SHOWER DATE OF MAXIMUM ACTIVITY CELESTIAL POSITION ENTRY VELOCITY CULMINATION HOURLY RATE CLASS
RA (RA in Deg.) DEC Km/Sec Local Summer Time North-South
Anthelions (ANT) 19:24 (291) -22 30 02:00 1  – 2 II
Northern June Aquilids (NZC) Jul 15 20:21 (305) -07 40 03:00 <1  – <1 IV
Microscopiids (MIC) Jul 05 20:41 (310) -28 40 03:00 <1  – <1 IV
July Pegasids (JPE) Jul 10 22:30 (338) +07 56 05:00 <1  – <1 II
phi Piscids (PPS) Jun 25 00:46 (011) +22 67 08:00 1  – <1 IV
c-Andromedids (CAN) Jul 12 01:08 (017) +43 57 10:00 <1  – <1 IV
July chi Arietids (JXA) Jul 07 01:36 (024) +03 68 10:00 <1  – <1 IV

You can keep track of the activity of these meteor showers as well as those beyond the limits of visual observing by visiting the NASA Meteor Shower Portal. You can move the sky globe to see different areas of the sky. Colored dots indicate shower meteors while white dots indicate sporadic (random) activity. The large orange disk indicates the position of the sun so little activity will be seen in that area of the sky.

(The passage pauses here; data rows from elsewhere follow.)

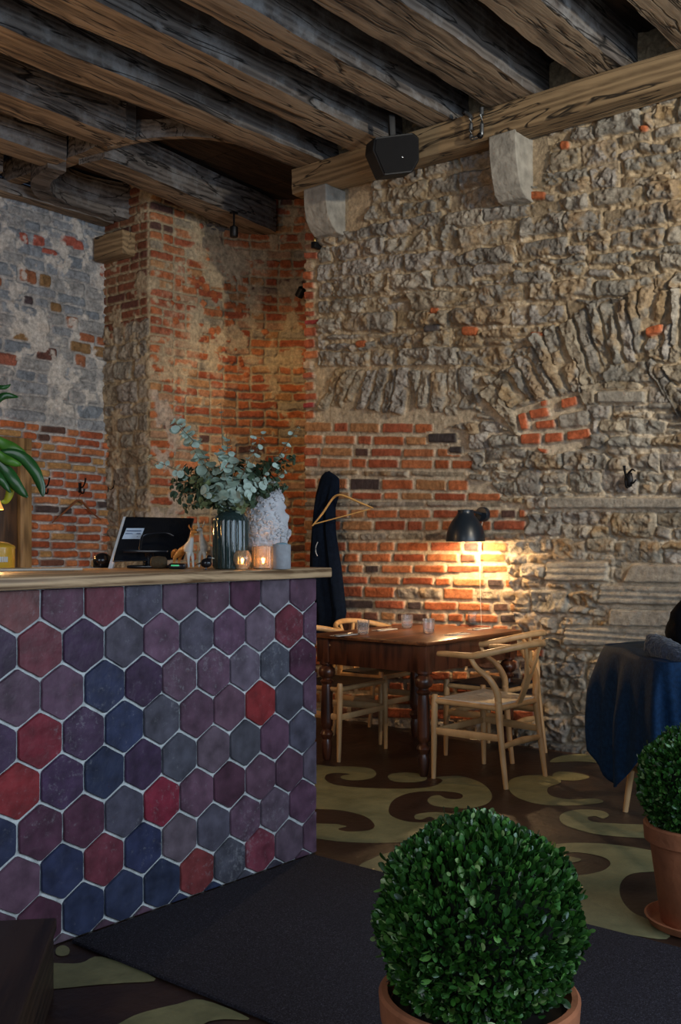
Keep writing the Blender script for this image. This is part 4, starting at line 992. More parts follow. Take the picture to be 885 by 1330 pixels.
MB().box((-.02, -.02, -.03), (.06, .02, .015), .004).build('bracket_body', IRON, fx); MB().lathe([(.008, .01), (.012, .02), (.006, .05)], (0, 0, 0), 12).build('bracket_pin', plain('brass', (.6, .4, .15), .35, metal=1), fx)

# ================================================================== TABLE SETTINGS
GL = plain('clear_glass', (.96, .97, 1.0), .03, noise=.01, trans=.92, coat=.3)
def tumbler(loc, label):
    t = thing('glass_tumbler', label, 'drinking glass', loc, group='water glasses on the table')
    prof_o = [(.026, 0), (.030, .004), (.033, .03), (.036, .085)]; prof_i = [(.034, .085), (.031, .03), (.028, .012), (.001, .010)]
    MB().lathe(prof_o+prof_i, (0, 0, 0), 40, flute=lambda a, z: 1+.05*math.cos(10*a)).build('glass_body', GL, t); return t
gs = [((472, 824), 'fluted water glass at the left end of the table, nearest the bar'), ((529, 816), 'fluted water glass on the far side of the table, next to the wall side setting'),
      ((557, 822), 'fluted water glass nearest the front corner of the table'), ((615, 811), 'fluted water glass against the brick wall under the lamp')]
g0 = None
for i, ((u, v), lab) in enumerate(gs):
    p = on_z(u, v, .7505)
    if g0 is None: g0 = tumbler(p, lab); g0.rotation_euler.z = .3
    else:
        c = copy_tree(g0); c.location = p; c['label'] = lab; c.rotation_euler.z = i
STL = plain('cutlery_steel', (.6, .6, .6), .22, metal=1, noise=.05); NAP = plain('white_napkin', (.62, .62, .60), .9, bump=.2, bscale=200)
def setting(loc, rz, where):
    t = thing('paper_napkin', 'folded white napkin '+where, 'napkin', loc, rz, 'napkins on the table'); MB().box((-.09, -.035, 0), (.09, .035, .003), .0012).build('napkin_fold', NAP, t)
    f = thing('fork', 'steel fork lying on the napkin '+where, 'fork', (loc[0], loc[1], loc[2]+.0045), rz, 'forks on the napkins')
    MB().tube([(-.09, .014, .001), (-.03, .014, .003), (.03, .014, .003), (.045, .014, .003)], [.005, .003, .0025, .006], 8, flat=.35, smooth=3).build('fork_handle', STL, f)
    mb = MB()
    for k in range(4): mb.tube([(.044, .0085+k*.0036, .003), (.065, .0085+k*.0036, .001), (.09, .0085+k*.0036, .004)], .0012, 6)
    mb.build('fork_tines', STL, f)
    k_ = thing('table_knife', 'steel knife lying on the napkin '+where, 'knife', (loc[0], loc[1], loc[2]+.0045), rz, 'knives on the napkins')
    MB().tube([(-.10, -.012, .001), (-.01, -.012, .002)], [.006, .005], 8, flat=.45).build('knife_handle', STL, k_)
    MB().prism([(-.01, -.017), (.085, -.018), (.10, -.012), (.09, -.008), (-.01, -.008)], .0012, .0024).build('knife_blade', STL, k_)
for (u, v, wh) in [(594, 824, 'at the front right setting of the table'), (655, 813, 'at the setting by the wall, right of the lamp'), (500, 818, 'at the far side setting in the middle'), (447, 825, 'at the left front setting beside the bar')]:
    p = on_z(u, v, .7505); p.x = min(p.x, 5.58); p.y = max(p.y, 3.28); p.y = min(p.y, 3.99); setting(p, 0.0, wh)

# ================================================================== THINGS ON THE BAR
BT = CTOP+.0008
def onbar(u, v=738.5): return on_z(u, v, BT)
SIDE = math.atan2(RT.y, RT.x)     # local +X runs to the right of the photo, local -Y to the viewer
# green fluted vase
VG = plain('dark_green_glass', (.050, .085, .080), .10, noise=.05, trans=.55, ior=1.45, coat=.2)
vp = onbar(300, 739); vase = thing('glass_vase', 'tall dark green ribbed glass vase on the bar', 'vase', vp)
D = (vp-cam.location).dot(FW); s_ = D/FPX
vo = [(20, 0), (22.3, 1), (22.8, 4), (22.8, 62), (22, 66), (18, 71), (12.5, 74), (11, 77), (11, 82), (12.5, 85)]; vi = [(10.5, 85), (9.3, 80), (9.8, 76), (19, 68), (20.6, 62), (20.8, 6), (18, 3), (.1, 3)]
MB().lathe([(r_*s_, z_*s_) for r_, z_ in vo+vi], (0, 0, 0), 96, flute=lambda a, z: 1+(.045*math.cos(22*a) if 3*s_ < z < 66*s_ else 0)).build('vase_body', VG, vase)
# eucalyptus bouquet standing in it
EU = [plain('eucalyptus_pale', (.46, .56, .46), .6, noise=.25, scale=40), plain('eucalyptus_grey', (.30, .38, .29), .6, noise=.25, scale=40), plain('eucalyptus_olive', (.16, .19, .08), .6, noise=.3, scale=40), plain('eucalyptus_dark', (.05, .08, .04), .65, noise=.3, scale=40)]
STM = plain('thin_stem', (.14, .10, .05), .7)
bq = thing('eucalyptus_bouquet', 'bouquet of silvery eucalyptus branches in the green vase', 'bouquet', vp)
def leaf_disc(mb, c, nrm, r, el=1.0):
    nrm = nrm.normalized(); a = nrm.orthogonal().normalized(); q = Matrix.Rotation(random.uniform(0, 6.28), 3, nrm); a = q @ a; b = nrm.cross(a); n = 10
    vs = [c+nrm*(-.10*r)]; 
    for k in range(n):
        t = 2*PI*k/n; vs.append(c+a*math.cos(t)*r*el+b*math.sin(t)*r+nrm*(.14*r*math.cos(2*t)))
    mb.add(vs, [(0, 1+k, 1+(k+1) % n) for k in range(n)])
def branch(tip, dd, leafr, nleaf, mat, bend=0., start=.35, spread=1.0, mid=None, el=1.0):
    base = Vector((0, 0, 70*s_))+Vector((random.uniform(-.008, .008), random.uniform(-.008, .008), 0))
    T = at_d(tip[0], tip[1], D+dd)-vp
    m1 = Vector((T.x*.25, T.y*.25, 70*s_+(T.z-70*s_)*.45)) if mid is None else at_d(mid[0], mid[1], D+dd*.5)-vp
    low = Vector((base.x*-.6, base.y*-.6, 12*s_))
    pts, rr = spline([low, base, m1, T], [.0022, .0022, .0018, .001], 10)
    o = None; st = MB(); st.tube(pts, rr, 5); lf = MB(); n = len(pts)
    for k in range(nleaf):
        f = start+(1-start)*(k+.5)/nleaf; i = min(int(f*(n-1)), n-2); p = pts[i]; tg = (pts[i+1]-pts[i]).normalized()
        for sg in (-1, 1):
            sd = tg.orthogonal().normalized(); sd = Matrix.Rotation(random.uniform(0, 6.28), 3, tg) @ sd
            r = leafr*random.uniform(.6, 1.15)*(1-.35*max(0, f-.6)/.4); c = p+sd*r*1.05*spread+tg*r*.3
            nn = (tg*random.uniform(.2, 1)+Vector((random.uniform(-1, 1), random.uniform(-1, 1), random.uniform(-.3, 1)))*.7-FW*.35)
            leaf_disc(lf, c, nn, r, el)
    br = lf.build('eucalyptus_branch', mat, bq, ang=180); stem = st.build('branch_stem', STM, br)
    return br
random.seed(5)
B = [((226, 546), .03, .014, 14, 0, .45, (262, 600)), ((232, 552), -.02, .013, 12, 0, .4, (268, 596)), ((191, 594), -.03, .010, 10, 0, .55, (250, 622)), ((388, 552), .02, .009, 14, 0, .45, (350, 610)), ((372, 612), .05, .008, 9, 1, .4, (340, 635)),
     ((342, 560), .04, .008, 10, 0, .4, (325, 610)), ((330, 566), -.02, .007, 8, 0, .5, (318, 612)), ((287, 522), .05, .006, 9, 1, .5, (290, 585)), ((294, 562), 0, .009, 11, 1, .3, (298, 610)), ((255, 590), -.06, .013, 10, 1, .3, (280, 625)), ((282, 592), -.08, .015, 10, 0, .35, (294, 625)),
     ((305, 585), -.08, .015, 10, 0, .3, (302, 625)), ((322, 600), -.07, .013, 10, 1, .3, (310, 630)), ((345, 622), -.03, .012, 9, 0, .3, (322, 636)), ((330, 640), -.07, .012, 8, 0, .3, (315, 642)), ((268, 640), -.08, .013, 8, 0, .35, (282, 640)), ((285, 650), -.09, .013, 7, 1, .4, (290, 640)), ((312, 648), -.09, .013, 7, 0, .4, (306, 640))]
for (tip, dd, lr, nl, mi, st_, mid) in B: branch(tip, dd, lr*1.9, nl, EU[mi], start=st_, mid=mid)
Dk = [((222, 628), .0, 3), ((225, 648), -.02, 3), ((238, 612), .05, 3), ((240, 662), -.03, 3), ((262, 655), -.05, 2), ((248, 628), -.05, 2), ((362, 598), .07, 3), ((372, 630), .06, 3), ((352, 640), .0, 3), ((385, 598), .06, 3), ((330, 655), -.04, 3), ((270, 608), .06, 2), ((345, 612), .07, 3), ((310, 600), .08, 3), ((232, 636), .03, 3), ((318, 660), -.06, 2)]
for (tip, dd, mi) in Dk: branch(tip, dd, .021, 38, EU[mi], start=.3, spread=1.2, mid=((tip[0]+300)/2, (tip[1]+655)/2-12), el=.6)

# white bust
PLW = plain('white_plaster', (.62, .60, .60), .75, noise=.12, bump=.25, bscale=60)
bp = onbar(346, 736); bp = at_d(346, 0, D+.13); bp.z = BT
bust = thing('plaster_bust', 'white plaster head with curly hair and beard behind the vase', 'bust', bp, SIDE)
random.seed(9)
b_ = bmesh.new(); bmesh.ops.create_icosphere(b_, subdivisions=5, radius=1)
u_ = (D+.13)/FPX   # metres per photo pixel here
for v in b_.verts:
    x, y, z = v.co
    # head facing +X (right of the photo)
    hx_ = 25*u_*x; hy_ = 22*u_*y; hz_ = 52*u_*z+62*u_
    if z < .1: hx_ *= 1+.16*(.1-z); hx_ -= 3*u_*(.1-z)
    if z < -.2: hx_ *= 1+.10*(-z-.2); hy_ *= 1.0
    face = max(0, x-.25)*max(0, 1-abs(y)*1.6)
    hx_ += u_*7*face*math.exp(-((z-.10)/.13)**2)            # nose
    hx_ += u_*4*face*math.exp(-((z-.34)/.07)**2)            # brow
    hx_ -= u_*4*face*math.exp(-((z-.22)/.06)**2)            # eye line
    hx_ += u_*6*max(0, x-.1)*math.exp(-((z+.35)/.28)**2)    # beard
    v.co = Vector((hx_, hy_, hz_))
b_.normal_update(); HS = [(v.co.copy(), v.normal.copy()) for v in b_.verts]; HZ0 = 62*u_
mb = MB(); mb.bm(b_); mb.build('head', PLW, bust)
cr_ = MB()
for k in range(420):
    c, nrm = random.choice(HS); zz = (c.z-HZ0)/(52*u_); x = c.x/(25*u_); y = c.y/(22*u_); th = math.atan2(y, x)
    if x > .40 and -.12 < zz < .50 and abs(y) < .75: continue
    a = nrm.orthogonal(); b2 = nrm.cross(a); R0 = u_*random.uniform(3.6, 6.4); sg = random.choice([-1, 1])
    pts = []
    for j in range(9):
        t = j/8*4.4*sg+th*3; q = R0*(1-j/10); pts.append(c+(a*math.cos(t)+b2*math.sin(t))*q*.62+nrm*(.06*R0+.22*R0*j/8))
    cr_.tube(pts, [R0*.40]*3+[R0*.36]*3+[R0*.30]*3, 6)
cr_.build('curls', PLW, bust)
MB().lathe([(20*u_, 0), (21*u_, 2*u_), (20*u_, 7*u_), (15*u_, 12*u_), (14*u_, 22*u_)], (0, 0, 0), 24).build('neck_base', PLW, bust)

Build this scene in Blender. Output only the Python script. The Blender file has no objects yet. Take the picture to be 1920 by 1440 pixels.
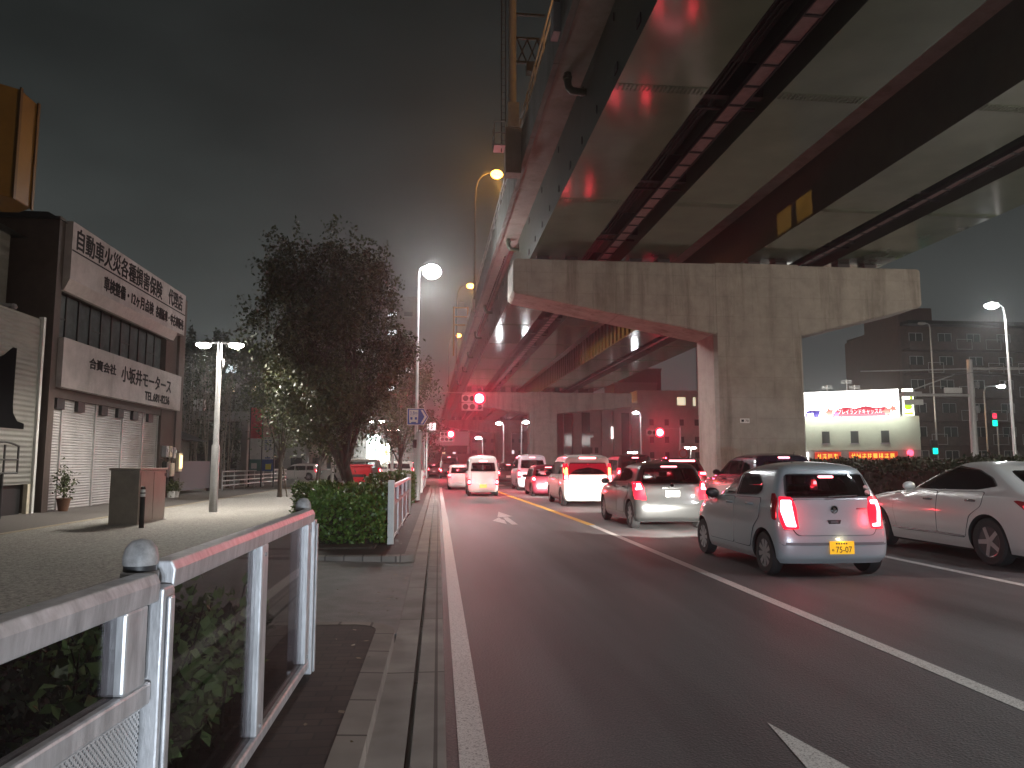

Class Explanation: A scale to group meteor showers by their intensity:

  • Class I: the strongest annual showers with Zenith Hourly Rates normally ten or better.
  • Class II: reliable minor showers with ZHR’s normally two to ten.
  • Class III: showers that do not provide annual activity. These showers are rarely active yet have the potential to produce a major display on occasion.
  • Class IV: weak minor showers with ZHR’s rarely exceeding two. The study of these showers is best left to experienced observers who use plotting and angular velocity estimates to determine shower association. These weak showers are also good targets for video and photographic work. Observers with less experience are urged to limit their shower associations to showers with a rating of I to III.